The inclusion of factors influencing the cost per record was quite comprehensive. The interviewees were asked to provide details of resources spent on activities for the discovery of and the immediate response to the data breach (e.g. forensics and investigations), and those conducted in the aftermath of discovery (e.g. notification of victims and legal fees). In general, the key learning points on the source and costs of breaches within the report this year are:

  1. The overall 5-year average cost of a data breach is continuing to increase gradually.  The cost varies greatly by county with the US being the most expensive ($7.91 per record) with the UK just under half that ($3.58).
  2. The main source of breaches stem from malicious or criminal actions (48%) but human error is significant (27%) as is what they term system glitches (25%).
  3. A major cost of a data breach is the loss of customer trust and thus of future business (referred to as customer churn). 
  4. Undergoing a major migration to the Cloud increases costs should a breach occur during this period. The reliance on a third party responsible for such a breach also adds to the cost given the increase in complexity of handling such breaches.
  5. For the first time, the report looked at the Internet of Things (IoT) and found organisations utilising this relatively new roll-out of connectivity to often everyday items carry a higher risk with IoT still having some way to go in addressing security.

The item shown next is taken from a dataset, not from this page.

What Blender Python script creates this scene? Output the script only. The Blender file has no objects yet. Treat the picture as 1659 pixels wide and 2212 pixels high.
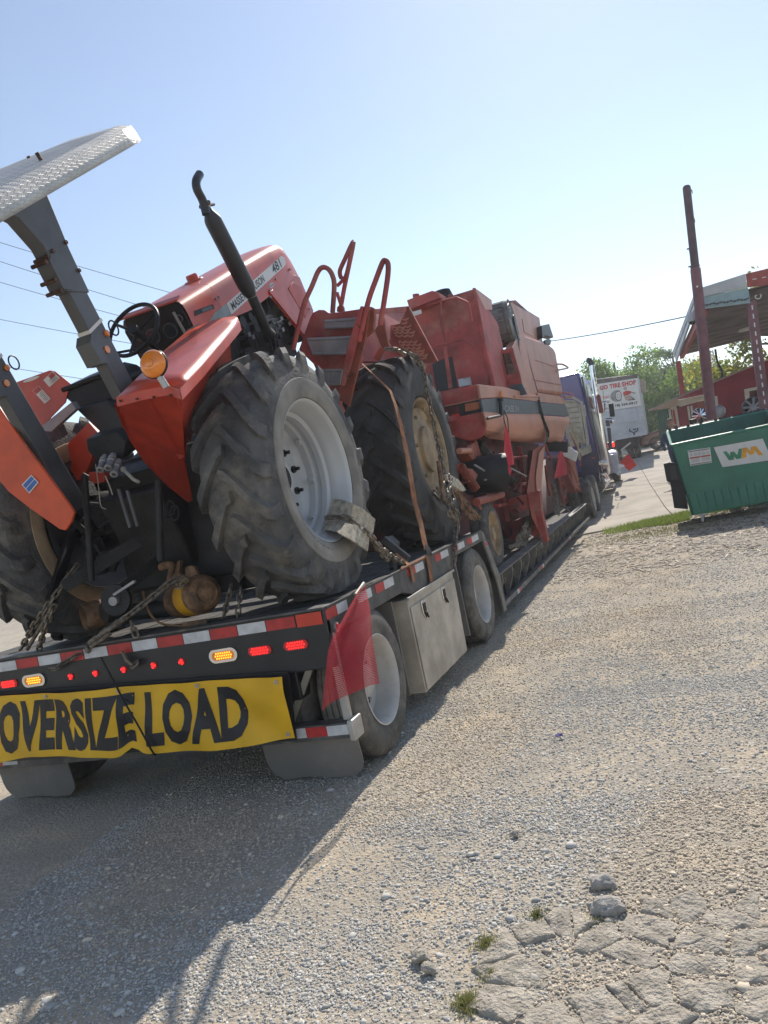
import bpy, math, random
import numpy as np
from mathutils import Vector as V3, Matrix, noise
rnd = random.Random(7)
R = math.radians
sc = bpy.context.scene
COL = sc.collection

# ---------------------------------------------------------------- camera
FPX, CX, CY, HC = 1640., 829.5, 1106., 1.65          # picture 1659 x 2212, camera height 1.65 m
MW = np.array([[0.93391424, 0.00828303, -0.35740115],
               [0.35716228, 0.02164130, 0.93379160],
               [-0.01546925, 0.99973149, -0.01725273]])
RC, RS = math.cos(R(11)), math.sin(R(11))
def ray(x, y):
    u, v = x - CX, -(y - CY)
    return MW @ np.array([u*RC + v*RS, -u*RS + v*RC, FPX])
def P(x, y, X=None, Y=None, Z=None):
    """the point of a given world plane seen at (x, y) in the photograph"""
    d = ray(x, y)
    if X is not None: t = X/d[0]
    elif Y is not None: t = Y/d[1]
    else: t = (Z - HC)/d[2]
    return V3((t*d[0], t*d[1], HC + t*d[2]))
def crop(ox, oy, w):                                  # measuring frames used while surveying the photograph
    s = w/1659.
    return lambda x, y: ((ox + x*s)/2500*1659, (oy + y*s)/2500*1659)
ch, cw, c1, c2 = crop(0, 400, 1000), crop(0, 1100, 800), crop(900, 750, 600), crop(1100, 1100, 600)
c3, c4, ct, ca = crop(1400, 900, 600), crop(1400, 1300, 600), crop(300, 700, 750), crop(1800, 1050, 700)
cb, cv, cq, cr_ = crop(1900, 550, 600), crop(1900, 1200, 600), crop(1000, 1600, 700), crop(0, 1700, 700)
ck = lambda x, y: ((1780 + x*300/1475.)/2500*1659, (1150 + y*300/1475.)/2500*1659)
cy_ = crop(500, 1050, 800)

cam = bpy.data.cameras.new('camera'); camo = bpy.data.objects.new('camera', cam); COL.objects.link(camo)
cam.sensor_fit = 'HORIZONTAL'; cam.sensor_width = 36; cam.lens = 36*FPX/1659.; cam.clip_start = .05; cam.clip_end = 3000
rt = MW @ np.array([RC, -RS, 0]); upv = MW @ np.array([RS, RC, 0]); fw = MW @ np.array([0, 0, 1.])
M = Matrix(((rt[0], upv[0], -fw[0], 0), (rt[1], upv[1], -fw[1], 0), (rt[2], upv[2], -fw[2], HC), (0, 0, 0, 1)))
camo.matrix_world = M
sc.camera = camo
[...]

Protecting your organisation and your data subjects:

However, it is not all bad news as the report has also identified actions that make a real difference to the costs of a data breach which can be readily addressed. The top four items that were shown to lower the cost of a data breach included:

  1. Having an Incident Response Team in place to actively manage any breach in a timely manner. The earlier a breach is identified and addressed, the lower the cost.
  2. Using extensive levels of encryption to help minimise the risk should any data be stolen or lost. 
  3. Having Business Continuity Management in place such as a properly tested Business Continuity / Disaster Recovery Plan which links into data breach management procedures.
  4. Training staff in data protection and breach reporting/handling. 


Many organisations will have elements of these in place but the value stems from having and integrated approach where there is continual learning from each incident such that the response becomes faster and more effective with each the cause of each incident addressed.

New tools:

For the first time, the report also looked at the value of rolling out automated security technologies. While this may currently be beyond the budget of smaller organisations it is becoming more common. The technology, which uses artificial intelligence and analytics, aims to augment or replace human intervention in the identification and handling of potential breaches. The report shows that only 15% of the 447 organisations had the technology fully deployed and another 34% had these partially deployed. 

The difference in cost of a data breach (per record) shows a considerable saving for those able to benefit from the technology.

  • $2.88 when fully deployed
  • $3.39 when technology partially deployed
  • $4.43 when not deployed

Based on available budgets, the scale and categories of data being processed, such tools may offer an organisation a valuable addition to their defensive capabilities. 

Core message:

Breaches happen and they cost resources which need to be budgeted for. However, focusing on the response mechanisms and improving training can be a very effective means of minimising costs. This is especially so when combined with preventative technologies such as encryption and AI tools, budget permitting.